_Objective_: Reproduce the material that follows, please, but only from its first line to the line containing "from mathutils.bvhtree import BVHTree", inclusive.

= = = = =

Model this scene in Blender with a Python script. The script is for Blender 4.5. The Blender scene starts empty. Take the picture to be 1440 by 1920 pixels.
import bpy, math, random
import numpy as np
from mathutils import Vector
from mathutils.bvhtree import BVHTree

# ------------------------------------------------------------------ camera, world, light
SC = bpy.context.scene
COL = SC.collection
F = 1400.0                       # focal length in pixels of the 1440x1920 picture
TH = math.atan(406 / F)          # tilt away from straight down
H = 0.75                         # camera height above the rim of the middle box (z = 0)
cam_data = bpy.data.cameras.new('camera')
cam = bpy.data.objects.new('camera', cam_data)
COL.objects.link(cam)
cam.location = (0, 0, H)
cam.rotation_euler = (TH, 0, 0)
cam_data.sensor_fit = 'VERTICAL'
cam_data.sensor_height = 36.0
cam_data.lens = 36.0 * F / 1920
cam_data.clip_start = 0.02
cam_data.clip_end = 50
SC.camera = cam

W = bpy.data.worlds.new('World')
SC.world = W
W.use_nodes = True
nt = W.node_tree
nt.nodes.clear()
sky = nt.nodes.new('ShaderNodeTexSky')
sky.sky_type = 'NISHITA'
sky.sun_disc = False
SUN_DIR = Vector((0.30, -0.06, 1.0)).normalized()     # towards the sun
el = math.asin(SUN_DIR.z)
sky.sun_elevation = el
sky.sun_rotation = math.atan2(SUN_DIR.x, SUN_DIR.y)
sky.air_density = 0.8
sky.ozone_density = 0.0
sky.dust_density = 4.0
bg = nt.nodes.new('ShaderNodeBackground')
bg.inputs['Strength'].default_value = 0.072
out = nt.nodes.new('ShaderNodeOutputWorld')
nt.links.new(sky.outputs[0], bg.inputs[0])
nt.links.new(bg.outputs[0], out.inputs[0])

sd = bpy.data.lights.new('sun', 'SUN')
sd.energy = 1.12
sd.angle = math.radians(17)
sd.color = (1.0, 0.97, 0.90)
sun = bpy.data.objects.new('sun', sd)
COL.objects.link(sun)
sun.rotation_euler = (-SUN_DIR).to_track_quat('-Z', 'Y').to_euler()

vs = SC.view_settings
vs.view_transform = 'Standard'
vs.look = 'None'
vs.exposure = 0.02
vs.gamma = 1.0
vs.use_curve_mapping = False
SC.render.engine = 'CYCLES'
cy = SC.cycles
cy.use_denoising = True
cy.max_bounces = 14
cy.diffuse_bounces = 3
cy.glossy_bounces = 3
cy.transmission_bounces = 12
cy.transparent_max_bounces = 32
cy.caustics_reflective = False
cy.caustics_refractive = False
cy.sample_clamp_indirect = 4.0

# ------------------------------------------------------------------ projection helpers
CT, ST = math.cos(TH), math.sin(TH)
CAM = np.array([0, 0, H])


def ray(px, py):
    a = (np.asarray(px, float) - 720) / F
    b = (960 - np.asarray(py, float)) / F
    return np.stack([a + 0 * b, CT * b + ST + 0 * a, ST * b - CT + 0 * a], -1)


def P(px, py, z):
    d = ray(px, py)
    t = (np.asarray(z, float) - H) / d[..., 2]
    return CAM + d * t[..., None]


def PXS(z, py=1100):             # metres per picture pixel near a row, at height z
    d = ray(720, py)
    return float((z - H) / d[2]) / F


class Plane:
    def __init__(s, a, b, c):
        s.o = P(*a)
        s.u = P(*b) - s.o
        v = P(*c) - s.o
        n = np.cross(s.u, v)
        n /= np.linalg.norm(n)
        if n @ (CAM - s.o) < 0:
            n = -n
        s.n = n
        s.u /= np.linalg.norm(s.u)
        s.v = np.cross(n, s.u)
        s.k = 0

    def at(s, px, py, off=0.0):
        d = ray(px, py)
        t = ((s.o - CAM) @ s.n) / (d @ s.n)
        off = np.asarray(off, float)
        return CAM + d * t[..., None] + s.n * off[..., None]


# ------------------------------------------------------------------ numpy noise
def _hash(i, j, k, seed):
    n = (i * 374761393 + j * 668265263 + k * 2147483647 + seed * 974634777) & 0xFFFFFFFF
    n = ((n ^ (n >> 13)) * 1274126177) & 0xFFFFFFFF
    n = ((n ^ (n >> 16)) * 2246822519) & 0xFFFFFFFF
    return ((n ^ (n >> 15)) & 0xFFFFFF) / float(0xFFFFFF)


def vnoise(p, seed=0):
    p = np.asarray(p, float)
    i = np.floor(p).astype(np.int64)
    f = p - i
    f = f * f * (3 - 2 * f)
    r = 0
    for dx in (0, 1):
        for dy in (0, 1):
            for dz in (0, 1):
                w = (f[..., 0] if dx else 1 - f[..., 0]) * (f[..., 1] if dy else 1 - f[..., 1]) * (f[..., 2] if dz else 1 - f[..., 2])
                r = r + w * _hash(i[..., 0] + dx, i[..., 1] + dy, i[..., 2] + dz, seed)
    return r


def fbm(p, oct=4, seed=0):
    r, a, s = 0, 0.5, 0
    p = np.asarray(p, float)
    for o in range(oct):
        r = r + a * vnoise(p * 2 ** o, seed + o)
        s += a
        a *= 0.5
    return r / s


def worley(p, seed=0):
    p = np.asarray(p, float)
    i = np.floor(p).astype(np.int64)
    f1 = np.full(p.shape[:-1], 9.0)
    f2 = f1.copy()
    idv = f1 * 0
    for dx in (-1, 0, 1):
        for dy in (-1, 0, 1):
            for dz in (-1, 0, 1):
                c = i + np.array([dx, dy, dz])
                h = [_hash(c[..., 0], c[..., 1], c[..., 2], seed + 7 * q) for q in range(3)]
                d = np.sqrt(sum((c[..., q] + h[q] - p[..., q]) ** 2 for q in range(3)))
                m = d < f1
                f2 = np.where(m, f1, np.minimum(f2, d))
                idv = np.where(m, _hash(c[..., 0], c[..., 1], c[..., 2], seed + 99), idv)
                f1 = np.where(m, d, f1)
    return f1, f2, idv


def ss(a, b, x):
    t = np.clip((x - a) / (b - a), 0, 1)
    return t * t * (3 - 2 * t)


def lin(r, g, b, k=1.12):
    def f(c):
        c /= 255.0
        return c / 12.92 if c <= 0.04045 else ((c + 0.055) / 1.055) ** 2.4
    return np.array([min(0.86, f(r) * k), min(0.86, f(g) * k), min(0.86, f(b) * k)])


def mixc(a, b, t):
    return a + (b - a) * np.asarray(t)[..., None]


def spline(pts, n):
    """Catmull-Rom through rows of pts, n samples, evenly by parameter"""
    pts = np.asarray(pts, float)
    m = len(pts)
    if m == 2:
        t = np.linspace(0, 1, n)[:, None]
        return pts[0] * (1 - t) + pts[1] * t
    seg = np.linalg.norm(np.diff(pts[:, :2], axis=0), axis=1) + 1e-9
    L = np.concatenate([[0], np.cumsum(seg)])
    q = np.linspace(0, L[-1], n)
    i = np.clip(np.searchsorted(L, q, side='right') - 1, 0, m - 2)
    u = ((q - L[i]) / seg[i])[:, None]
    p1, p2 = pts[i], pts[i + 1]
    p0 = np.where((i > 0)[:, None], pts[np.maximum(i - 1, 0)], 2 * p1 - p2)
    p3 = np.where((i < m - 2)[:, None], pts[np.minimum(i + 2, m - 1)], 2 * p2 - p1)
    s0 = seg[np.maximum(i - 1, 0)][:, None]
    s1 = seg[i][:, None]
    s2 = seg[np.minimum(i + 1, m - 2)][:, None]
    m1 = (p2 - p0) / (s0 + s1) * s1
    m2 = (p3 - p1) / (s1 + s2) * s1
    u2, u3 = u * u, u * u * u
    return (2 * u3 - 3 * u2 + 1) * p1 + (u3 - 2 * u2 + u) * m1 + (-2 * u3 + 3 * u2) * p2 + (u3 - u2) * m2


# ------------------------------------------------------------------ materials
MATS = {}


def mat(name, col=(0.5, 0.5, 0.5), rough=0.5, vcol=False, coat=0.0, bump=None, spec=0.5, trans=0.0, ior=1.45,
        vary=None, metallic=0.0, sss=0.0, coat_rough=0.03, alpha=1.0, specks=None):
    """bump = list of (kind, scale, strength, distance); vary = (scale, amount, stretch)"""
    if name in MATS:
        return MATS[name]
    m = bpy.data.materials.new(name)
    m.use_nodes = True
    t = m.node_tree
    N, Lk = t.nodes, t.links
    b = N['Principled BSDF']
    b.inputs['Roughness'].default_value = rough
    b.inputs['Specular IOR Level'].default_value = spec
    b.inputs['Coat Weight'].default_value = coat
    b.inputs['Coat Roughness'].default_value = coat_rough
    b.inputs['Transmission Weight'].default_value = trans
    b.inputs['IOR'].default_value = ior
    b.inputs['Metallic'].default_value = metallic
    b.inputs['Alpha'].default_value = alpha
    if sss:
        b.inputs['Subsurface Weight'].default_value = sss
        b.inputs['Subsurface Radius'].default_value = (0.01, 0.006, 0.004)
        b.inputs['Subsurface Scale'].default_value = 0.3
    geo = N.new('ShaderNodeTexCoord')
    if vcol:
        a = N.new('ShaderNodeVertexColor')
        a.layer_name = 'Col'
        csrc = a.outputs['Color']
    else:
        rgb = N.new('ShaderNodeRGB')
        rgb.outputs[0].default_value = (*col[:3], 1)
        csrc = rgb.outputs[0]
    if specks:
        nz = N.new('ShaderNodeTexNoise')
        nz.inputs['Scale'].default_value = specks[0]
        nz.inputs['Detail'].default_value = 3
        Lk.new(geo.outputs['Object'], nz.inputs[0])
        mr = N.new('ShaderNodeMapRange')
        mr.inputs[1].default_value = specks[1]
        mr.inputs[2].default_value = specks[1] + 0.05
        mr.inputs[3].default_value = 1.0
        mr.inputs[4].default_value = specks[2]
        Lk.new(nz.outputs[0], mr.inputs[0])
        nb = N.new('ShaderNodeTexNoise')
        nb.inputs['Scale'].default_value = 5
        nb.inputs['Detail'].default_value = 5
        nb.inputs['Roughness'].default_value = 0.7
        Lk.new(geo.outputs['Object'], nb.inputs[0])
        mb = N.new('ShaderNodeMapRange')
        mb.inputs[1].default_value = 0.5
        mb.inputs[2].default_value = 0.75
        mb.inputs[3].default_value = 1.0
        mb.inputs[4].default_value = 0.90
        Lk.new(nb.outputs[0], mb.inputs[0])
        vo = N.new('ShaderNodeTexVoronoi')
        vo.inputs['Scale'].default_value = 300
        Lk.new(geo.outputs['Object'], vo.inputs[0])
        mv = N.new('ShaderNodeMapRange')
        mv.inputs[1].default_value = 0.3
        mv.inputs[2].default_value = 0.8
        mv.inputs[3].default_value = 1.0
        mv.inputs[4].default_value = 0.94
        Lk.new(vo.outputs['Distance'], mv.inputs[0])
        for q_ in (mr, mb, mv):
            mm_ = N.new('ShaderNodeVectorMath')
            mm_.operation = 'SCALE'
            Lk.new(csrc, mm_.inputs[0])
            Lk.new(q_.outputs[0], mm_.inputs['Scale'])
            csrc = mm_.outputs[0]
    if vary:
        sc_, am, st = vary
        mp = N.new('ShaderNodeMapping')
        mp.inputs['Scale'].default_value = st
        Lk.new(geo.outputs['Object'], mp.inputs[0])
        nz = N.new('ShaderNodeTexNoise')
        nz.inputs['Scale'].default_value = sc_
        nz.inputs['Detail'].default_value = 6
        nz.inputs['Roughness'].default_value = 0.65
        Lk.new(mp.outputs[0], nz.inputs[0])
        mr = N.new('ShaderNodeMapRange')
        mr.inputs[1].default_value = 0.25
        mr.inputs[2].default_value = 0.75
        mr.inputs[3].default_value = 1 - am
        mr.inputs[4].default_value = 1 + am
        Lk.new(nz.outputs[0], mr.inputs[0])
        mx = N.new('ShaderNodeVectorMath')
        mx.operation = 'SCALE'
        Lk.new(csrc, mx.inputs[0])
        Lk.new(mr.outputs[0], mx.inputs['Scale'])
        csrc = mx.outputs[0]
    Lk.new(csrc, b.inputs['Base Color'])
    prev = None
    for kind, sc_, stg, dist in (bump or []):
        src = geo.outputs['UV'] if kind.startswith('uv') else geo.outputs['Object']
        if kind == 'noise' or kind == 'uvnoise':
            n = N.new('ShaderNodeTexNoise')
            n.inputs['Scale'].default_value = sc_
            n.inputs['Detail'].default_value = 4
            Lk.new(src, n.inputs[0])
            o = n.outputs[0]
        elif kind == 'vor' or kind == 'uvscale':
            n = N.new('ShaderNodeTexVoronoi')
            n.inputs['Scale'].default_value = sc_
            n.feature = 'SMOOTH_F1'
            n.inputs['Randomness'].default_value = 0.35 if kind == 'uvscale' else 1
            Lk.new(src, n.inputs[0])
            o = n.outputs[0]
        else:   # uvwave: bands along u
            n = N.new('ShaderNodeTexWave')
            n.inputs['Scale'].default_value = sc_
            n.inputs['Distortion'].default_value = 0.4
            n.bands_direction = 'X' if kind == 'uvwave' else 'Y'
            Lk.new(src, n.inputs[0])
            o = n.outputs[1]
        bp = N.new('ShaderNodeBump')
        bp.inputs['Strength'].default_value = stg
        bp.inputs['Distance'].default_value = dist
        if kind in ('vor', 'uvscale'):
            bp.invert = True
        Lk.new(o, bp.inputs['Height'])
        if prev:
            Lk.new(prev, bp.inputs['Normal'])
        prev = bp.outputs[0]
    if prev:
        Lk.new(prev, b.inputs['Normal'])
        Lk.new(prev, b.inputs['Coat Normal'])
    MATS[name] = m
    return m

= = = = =

_Completed exercise_:
Model this scene in Blender with a Python script. The script is for Blender 4.5. The Blender scene starts empty. Take the picture to be 1440 by 1920 pixels.
import bpy, math, random
import numpy as np
from mathutils import Vector
from mathutils.bvhtree import BVHTree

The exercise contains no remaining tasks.